自然と電動車へシフトしていく可能性は十分にあり得る
こうしてガソリンの販売量が減るような政策を唱えることで、ガソリン販売から撤退を考える業者も増えるでしょう。さらに地方自治体はガソリンスタンド新設における認可権も持っています。ガソリンエンジン車の販売を禁じなくとも、ガソリンスタンドが減少していくトレンドが顕在化すれば、おのずと市場はゼロエミッションビークル(ZEV)を選択するようになります。
そうなるとHEVを含めて、既存のエンジンを積んでいるクルマのオーナーは不便を被ることになります。さすがに日本の憲法からすると所有しているガソリンエンジン車を廃棄するような法律は生まれないでしょうが、どんなにエンジン車を大事にしようと思っていても、ガソリンを入手するのに苦労するようになるといつまでも乗り続けるという気持ちがくじけてしまうオーナーも出てくるでしょうし、メンテナンスを請け負う業者も減るでしょうから、ガソリンエンジン車の維持が難しい状況になってしまうことは考え得る未来です。

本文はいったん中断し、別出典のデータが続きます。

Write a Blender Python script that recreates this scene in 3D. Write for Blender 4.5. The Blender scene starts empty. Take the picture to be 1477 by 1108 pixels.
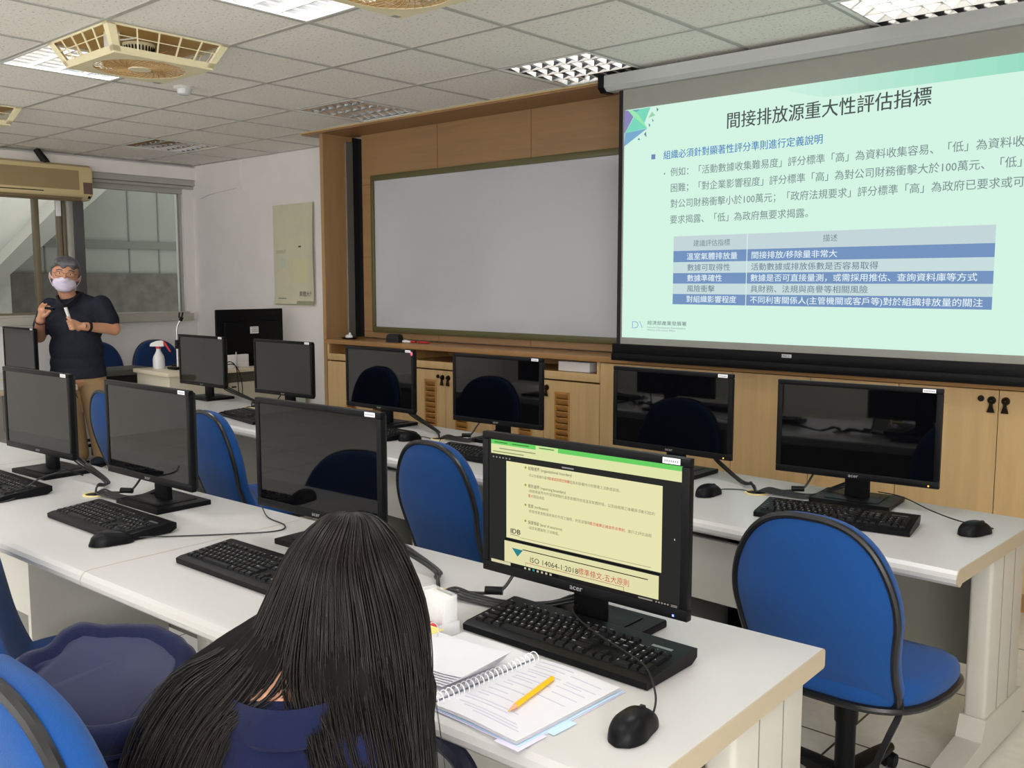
import bpy, bmesh, math, random
from mathutils import Vector, Matrix, Euler, noise
random.seed(7)
SC = bpy.context.scene
COL = SC.collection
PI = math.pi

# ------------------------------------------------------------------ camera, world, exposure
CAM_H = 1.45
cam_d = bpy.data.cameras.new('camera')
cam_d.sensor_fit = 'HORIZONTAL'; cam_d.sensor_width = 36.0
cam_d.lens = 36.0*1365.0/1477.0
cam_d.clip_start = 0.03; cam_d.clip_end = 100
cam = bpy.data.objects.new('camera', cam_d); COL.objects.link(cam)
cam.location = (0, 0, CAM_H)
cam.rotation_euler = (PI/2-0.107, 0.0, 0.7253)
SC.camera = cam

world = bpy.data.worlds.new('daylight'); SC.world = world; world.use_nodes = True
wn = world.node_tree.nodes; wl = world.node_tree.links
bg = wn['Background']
bg.inputs['Color'].default_value = (1.0, 1.0, 0.97, 1)
bg.inputs['Strength'].default_value = 1.9

vs = SC.view_settings
vs.view_transform = 'Standard'; vs.look = 'None'; vs.gamma = 1.0
vs.exposure = 0.0
vs.use_curve_mapping = False
LAMP_W = 8.3          # watts of one lit ceiling fixture
BACKWIN = [(-8.0, -5.4), (-5.0, -2.4), (-2.0, 0.6)]      # windows in the wall behind the camera, lamps added to lift walls and ceiling
for a_, b_ in BACKWIN:
    ld = bpy.data.lights.new('window_fill', 'AREA'); ld.shape = 'RECTANGLE'; ld.size = b_-a_; ld.size_y = 1.45
    ld.energy = 34.0; ld.color = (1.0, 0.985, 0.98)
    lo = bpy.data.objects.new('window_fill', ld); COL.objects.link(lo)
    lo.location = ((a_+b_)/2, -4.42, 1.63); lo.rotation_euler = (PI/2+0.30, 0, 0)  # fill lamp tilted up to brighten the ceiling
SC.cycles.max_bounces = 10
SC.cycles.diffuse_bounces = 7
SC.cycles.glossy_bounces = 4
SC.cycles.transmission_bounces = 8
SC.cycles.transparent_max_bounces = 12
SC.cycles.sample_clamp_indirect = 4.0
SC.cycles.use_denoising = True
SC.cycles.caustics_reflective = False
SC.cycles.caustics_refractive = False

ADDED_SIDEWIN = (-3.9, -0.3)                                     # unseen window added right of the camera to brighten the left wall
ld = bpy.data.lights.new('window_fill', 'AREA'); ld.shape = 'RECTANGLE'; ld.size = ADDED_SIDEWIN[1]-ADDED_SIDEWIN[0]; ld.size_y = 1.45
ld.energy = 265.0; ld.color = (1.0, 0.985, 0.98)
lo = bpy.data.objects.new('window_fill', ld); COL.objects.link(lo)
lo.location = (2.42, sum(ADDED_SIDEWIN)/2, 1.63); lo.rotation_euler = (PI/2+0.1, 0, PI/2)

# ------------------------------------------------------------------ room measures
ZC = 2.574                                  # ceiling
T = 0.605                                   # ceiling tile
GX, GY = -4.0916, 3.1992                    # a ceiling grid crossing
XL, XR, YB, YF = -8.55, 2.2, -4.2, 4.95     # walls
YW = 4.45                                   # front of the built-in wood wall
DESK = 0.69

# ------------------------------------------------------------------ materials
MATS = {}
def lin(c):
    return tuple((v/12.92 if v <= 0.04045 else ((v+0.055)/1.055)**2.4) for v in c)
def rgb(r, g, b):
    return lin((r/255, g/255, b/255))
def mat(name, col=(0.8,0.8,0.8), rough=0.5, metal=0.0, spec=0.5, bump=0.0, bscale=200.0, var=0.0, vscale=6.0,
        stretch=None, emit=None, estr=1.0, trans=0.0, alpha=1.0, sheen=0.0, coat=0.0, ior=1.45):
    if name in MATS: return MATS[name]
    m = bpy.data.materials.new(name); m.use_nodes = True
    nt = m.node_tree; b = nt.nodes['Principled BSDF']
    b.inputs['Base Color'].default_value = (*col, 1)
    b.inputs['Roughness'].default_value = rough
    b.inputs['Metallic'].default_value = metal
    b.inputs['Specular IOR Level'].default_value = spec
    b.inputs['IOR'].default_value = ior
    if trans: b.inputs['Transmission Weight'].default_value = trans
    if alpha < 1: b.inputs['Alpha'].default_value = alpha
    if sheen: b.inputs['Sheen Weight'].default_value = sheen
    if coat: b.inputs['Coat Weight'].default_value = coat
    if emit:
        b.inputs['Emission Color'].default_value = (*emit, 1); b.inputs['Emission Strength'].default_value = estr
    tc = None
    def coords():
        t = nt.nodes.new('ShaderNodeTexCoord'); mp = nt.nodes.new('ShaderNodeMapping')
        nt.links.new(t.outputs['Object'], mp.inputs['Vector'])
        if stretch: mp.inputs['Scale'].default_value = stretch
        return mp
    if var:
        mp = coords()
        n = nt.nodes.new('ShaderNodeTexNoise'); n.inputs['Scale'].default_value = vscale; n.inputs['Detail'].default_value = 6
        nt.links.new(mp.outputs[0], n.inputs['Vector'])
        r = nt.nodes.new('ShaderNodeValToRGB')
        r.color_ramp.elements[0].position = 0.3; r.color_ramp.elements[1].position = 0.72
        r.color_ramp.elements[0].color = (*[c*(1-var) for c in col], 1)
        r.color_ramp.elements[1].color = (*[min(1, c*(1+var*0.7)) for c in col], 1)
        nt.links.new(n.outputs['Fac'], r.inputs['Fac']); nt.links.new(r.outputs['Color'], b.inputs['Base Color'])
    if bump:
        mp = coords()
        n = nt.nodes.new('ShaderNodeTexNoise'); n.inputs['Scale'].default_value = bscale; n.inputs['Detail'].default_value = 3
        nt.links.new(mp.outputs[0], n.inputs['Vector'])
        bp = nt.nodes.new('ShaderNodeBump'); bp.inputs['Strength'].default_value = bump; bp.inputs['Distance'].default_value = 0.002
        nt.links.new(n.outputs['Fac'], bp.inputs['Height']); nt.links.new(bp.outputs['Normal'], b.inputs['Normal'])
    MATS[name] = m
    return m
def emat(name, col, s=1.0):
    if name in MATS: return MATS[name]
    m = bpy.data.materials.new(name); m.use_nodes = True
    nt = m.node_tree; nt.nodes.clear()
    o = nt.nodes.new('ShaderNodeOutputMaterial'); e = nt.nodes.new('ShaderNodeEmission')
    e.inputs['Color'].default_value = (*col, 1); e.inputs['Strength'].default_value = s
    nt.links.new(e.outputs[0], o.inputs['Surface'])
    MATS[name] = m
    return m

def tile_mat():
    m = mat('ceiling_tile', rgb(236, 233, 227), 0.95, spec=0.1)
    nt = m.node_tree; b = nt.nodes['Principled BSDF']
    t = nt.nodes.new('ShaderNodeTexCoord')
    n = nt.nodes.new('ShaderNodeTexNoise'); n.inputs['Scale'].default_value = 75; n.inputs['Detail'].default_value = 2
    nt.links.new(t.outputs['Object'], n.inputs['Vector'])
    r = nt.nodes.new('ShaderNodeValToRGB')
    e = r.color_ramp.elements
    e[0].position = 0.30; e[0].color = (*rgb(188, 185, 178), 1)
    e[1].position = 0.40; e[1].color = (*rgb(237, 234, 228), 1)
    nt.links.new(n.outputs['Fac'], r.inputs['Fac']); nt.links.new(r.outputs['Color'], b.inputs['Base Color'])
    bp = nt.nodes.new('ShaderNodeBump'); bp.inputs['Strength'].default_value = 0.3; bp.inputs['Distance'].default_value = 0.003
    nt.links.new(n.outputs['Fac'], bp.inputs['Height']); nt.links.new(bp.outputs['Normal'], b.inputs['Normal'])
    return m
def floor_mat():
    m = mat('floor_tile', rgb(205, 206, 200), 0.28, spec=0.5)
    nt = m.node_tree; b = nt.nodes['Principled BSDF']
    t = nt.nodes.new('ShaderNodeTexCoord')
    mp = nt.nodes.new('ShaderNodeMapping'); mp.inputs['Location'].default_value = (1.13, -3.455, 0)
    nt.links.new(t.outputs['Object'], mp.inputs['Vector'])
    br = nt.nodes.new('ShaderNodeTexBrick')
    br.offset = 0.0; br.squash = 1.0
    br.inputs['Scale'].default_value = 1.0
    br.inputs['Brick Width'].default_value = 0.6; br.inputs['Row Height'].default_value = 0.6
    br.inputs['Mortar Size'].default_value = 0.004
    br.inputs['Mortar Smooth'].default_value = 0.0
    br.inputs['Color1'].default_value = (*rgb(228, 227, 220), 1); br.inputs['Color2'].default_value = (*rgb(224, 223, 216), 1)
    br.inputs['Mortar'].default_value = (*rgb(34, 33, 31), 1)
    nt.links.new(mp.outputs[0], br.inputs['Vector'])
    n = nt.nodes.new('ShaderNodeTexNoise'); n.inputs['Scale'].default_value = 30; n.inputs['Detail'].default_value = 6
    nt.links.new(t.outputs['Object'], n.inputs['Vector'])
    mx = nt.nodes.new('ShaderNodeMixRGB'); mx.blend_type = 'MULTIPLY'; mx.inputs['Fac'].default_value = 0.22
    nt.links.new(br.outputs['Color'], mx.inputs[1]); nt.links.new(n.outputs['Fac'], mx.inputs[2])
    nt.links.new(mx.outputs[0], b.inputs['Base Color'])
    return m
def wood(name, c, dark=0.84, scale=(2, 2, 40), rough=0.42):
    """straight-grained veneer; 'scale' is small along the grain"""
    m = mat(name, c, rough)
    nt = m.node_tree; b = nt.nodes['Principled BSDF']
    t = nt.nodes.new('ShaderNodeTexCoord'); mp = nt.nodes.new('ShaderNodeMapping')
    mp.inputs['Scale'].default_value = scale
    nt.links.new(t.outputs['Object'], mp.inputs['Vector'])
    n = nt.nodes.new('ShaderNodeTexNoise'); n.inputs['Scale'].default_value = 1.6; n.inputs['Detail'].default_value = 8
    n.inputs['Roughness'].default_value = 0.62; n.inputs['Distortion'].default_value = 0.4
    nt.links.new(mp.outputs[0], n.inputs['Vector'])
    r = nt.nodes.new('ShaderNodeValToRGB'); e = r.color_ramp.elements
    e[0].position = 0.3; e[0].color = (*[v*dark for v in c], 1)
    e[1].position = 0.7; e[1].color = (*[min(1, v*1.06) for v in c], 1)
    nt.links.new(n.outputs['Fac'], r.inputs['Fac']); nt.links.new(r.outputs['Color'], b.inputs['Base Color'])
    return m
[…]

というわけで、「ガソリンエンジンの乗用車は新車販売を禁ずる」という方針に強制力はないと思われます。しかし、そうした方針を示したことでエンジン車を動かすために必要なガソリンインフラが貧弱になっていき、結果としてHEVを含んだガソリンエンジン車を走らせることがストレスになる状況になる可能性は否定できない……かもしれません。